INFORMATION PROVIDED
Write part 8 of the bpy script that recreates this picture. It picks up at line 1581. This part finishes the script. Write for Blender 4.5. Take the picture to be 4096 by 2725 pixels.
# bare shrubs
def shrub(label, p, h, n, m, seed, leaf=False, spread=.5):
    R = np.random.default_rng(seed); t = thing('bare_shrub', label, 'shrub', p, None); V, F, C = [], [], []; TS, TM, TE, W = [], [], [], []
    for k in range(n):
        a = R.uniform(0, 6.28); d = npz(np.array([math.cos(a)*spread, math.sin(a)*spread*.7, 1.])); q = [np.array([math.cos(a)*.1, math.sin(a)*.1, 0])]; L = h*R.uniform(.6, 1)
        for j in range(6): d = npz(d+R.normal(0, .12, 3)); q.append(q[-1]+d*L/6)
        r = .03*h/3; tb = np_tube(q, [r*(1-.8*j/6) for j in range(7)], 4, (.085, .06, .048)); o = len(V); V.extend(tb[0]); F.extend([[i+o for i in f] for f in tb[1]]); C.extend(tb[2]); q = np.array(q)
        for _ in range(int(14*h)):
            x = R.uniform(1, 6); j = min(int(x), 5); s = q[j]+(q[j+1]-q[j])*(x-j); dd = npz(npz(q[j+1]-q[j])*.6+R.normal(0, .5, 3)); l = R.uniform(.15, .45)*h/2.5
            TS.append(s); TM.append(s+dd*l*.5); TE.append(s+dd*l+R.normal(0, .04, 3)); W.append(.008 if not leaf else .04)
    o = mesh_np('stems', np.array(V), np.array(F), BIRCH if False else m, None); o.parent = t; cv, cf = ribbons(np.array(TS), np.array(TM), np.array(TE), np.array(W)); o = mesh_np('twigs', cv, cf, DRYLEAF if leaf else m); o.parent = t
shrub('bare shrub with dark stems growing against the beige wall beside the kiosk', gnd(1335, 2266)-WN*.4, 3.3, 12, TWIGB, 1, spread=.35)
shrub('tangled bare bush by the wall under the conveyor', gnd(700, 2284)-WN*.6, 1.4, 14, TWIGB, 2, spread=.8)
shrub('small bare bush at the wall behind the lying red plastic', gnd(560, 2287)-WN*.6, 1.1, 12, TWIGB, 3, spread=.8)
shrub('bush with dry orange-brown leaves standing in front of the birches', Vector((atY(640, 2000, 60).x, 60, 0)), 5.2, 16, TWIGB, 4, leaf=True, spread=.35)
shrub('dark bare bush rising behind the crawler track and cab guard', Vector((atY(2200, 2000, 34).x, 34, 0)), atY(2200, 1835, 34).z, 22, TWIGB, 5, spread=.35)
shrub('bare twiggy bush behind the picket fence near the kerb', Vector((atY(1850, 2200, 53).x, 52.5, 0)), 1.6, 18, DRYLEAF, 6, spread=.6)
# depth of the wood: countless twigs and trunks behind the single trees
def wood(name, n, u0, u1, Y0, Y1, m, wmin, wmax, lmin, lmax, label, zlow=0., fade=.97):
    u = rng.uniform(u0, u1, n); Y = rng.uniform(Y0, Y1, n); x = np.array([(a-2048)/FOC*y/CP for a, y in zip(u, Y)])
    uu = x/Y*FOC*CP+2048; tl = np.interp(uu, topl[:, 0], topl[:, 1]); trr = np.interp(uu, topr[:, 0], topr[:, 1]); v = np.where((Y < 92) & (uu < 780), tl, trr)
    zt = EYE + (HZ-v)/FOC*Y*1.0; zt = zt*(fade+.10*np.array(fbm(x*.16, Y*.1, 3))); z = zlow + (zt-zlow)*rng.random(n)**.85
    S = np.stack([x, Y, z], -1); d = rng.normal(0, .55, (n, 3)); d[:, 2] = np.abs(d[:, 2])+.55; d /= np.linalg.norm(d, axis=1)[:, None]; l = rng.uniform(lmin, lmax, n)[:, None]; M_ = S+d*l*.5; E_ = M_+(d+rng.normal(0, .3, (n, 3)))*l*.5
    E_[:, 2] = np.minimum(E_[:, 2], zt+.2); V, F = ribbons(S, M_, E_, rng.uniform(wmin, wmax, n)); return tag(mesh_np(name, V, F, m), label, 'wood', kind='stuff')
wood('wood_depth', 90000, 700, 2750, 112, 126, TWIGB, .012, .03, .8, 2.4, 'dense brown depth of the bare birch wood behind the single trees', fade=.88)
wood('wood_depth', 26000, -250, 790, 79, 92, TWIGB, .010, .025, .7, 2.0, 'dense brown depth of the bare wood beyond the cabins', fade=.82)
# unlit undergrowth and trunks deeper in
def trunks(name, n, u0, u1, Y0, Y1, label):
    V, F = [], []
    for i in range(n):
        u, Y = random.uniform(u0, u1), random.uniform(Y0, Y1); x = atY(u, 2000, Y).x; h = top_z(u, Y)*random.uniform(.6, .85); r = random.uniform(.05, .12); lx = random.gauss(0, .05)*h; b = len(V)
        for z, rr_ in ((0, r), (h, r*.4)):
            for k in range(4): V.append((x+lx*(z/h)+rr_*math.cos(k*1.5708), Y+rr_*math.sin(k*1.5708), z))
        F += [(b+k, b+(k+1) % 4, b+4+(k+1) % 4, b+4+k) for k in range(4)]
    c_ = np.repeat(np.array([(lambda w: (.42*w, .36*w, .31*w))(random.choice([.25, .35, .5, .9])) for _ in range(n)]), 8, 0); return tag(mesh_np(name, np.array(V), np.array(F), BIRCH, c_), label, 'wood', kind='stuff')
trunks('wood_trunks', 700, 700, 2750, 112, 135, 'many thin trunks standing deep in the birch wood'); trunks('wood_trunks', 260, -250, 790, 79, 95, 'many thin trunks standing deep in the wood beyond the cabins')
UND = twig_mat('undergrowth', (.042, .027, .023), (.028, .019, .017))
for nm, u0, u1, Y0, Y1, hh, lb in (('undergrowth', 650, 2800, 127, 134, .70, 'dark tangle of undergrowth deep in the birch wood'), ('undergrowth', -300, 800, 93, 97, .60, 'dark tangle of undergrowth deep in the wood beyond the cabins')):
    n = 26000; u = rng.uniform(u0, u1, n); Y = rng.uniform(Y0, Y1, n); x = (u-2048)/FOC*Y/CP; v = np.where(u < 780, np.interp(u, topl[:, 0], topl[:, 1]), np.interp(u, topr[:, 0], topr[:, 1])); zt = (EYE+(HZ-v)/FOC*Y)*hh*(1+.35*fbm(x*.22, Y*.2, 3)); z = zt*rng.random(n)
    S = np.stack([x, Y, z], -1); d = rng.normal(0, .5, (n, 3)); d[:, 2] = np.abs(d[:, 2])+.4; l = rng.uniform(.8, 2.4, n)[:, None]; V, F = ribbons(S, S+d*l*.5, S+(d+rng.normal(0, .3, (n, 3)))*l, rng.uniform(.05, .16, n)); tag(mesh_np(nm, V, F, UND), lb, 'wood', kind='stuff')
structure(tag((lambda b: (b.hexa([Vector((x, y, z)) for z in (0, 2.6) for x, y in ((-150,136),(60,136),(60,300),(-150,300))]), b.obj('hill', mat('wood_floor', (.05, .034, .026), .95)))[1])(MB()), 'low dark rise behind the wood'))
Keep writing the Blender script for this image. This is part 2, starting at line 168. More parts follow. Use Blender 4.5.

SET TASK
Find the word "topl" in the entries above and gather every line that holds it.

REPLY
    uu = x/Y*FOC*CP+2048; tl = np.interp(uu, topl[:, 0], topl[:, 1]); trr = np.interp(uu, topr[:, 0], topr[:, 1]); v = np.where((Y < 92) & (uu < 780), tl, trr)
    n = 26000; u = rng.uniform(u0, u1, n); Y = rng.uniform(Y0, Y1, n); x = (u-2048)/FOC*Y/CP; v = np.where(u < 780, np.interp(u, topl[:, 0], topl[:, 1]), np.interp(u, topr[:, 0], topr[:, 1])); zt = (EYE+(HZ-v)/FOC*Y)*hh*(1+.35*fbm(x*.22, Y*.2, 3)); z = zt*rng.random(n)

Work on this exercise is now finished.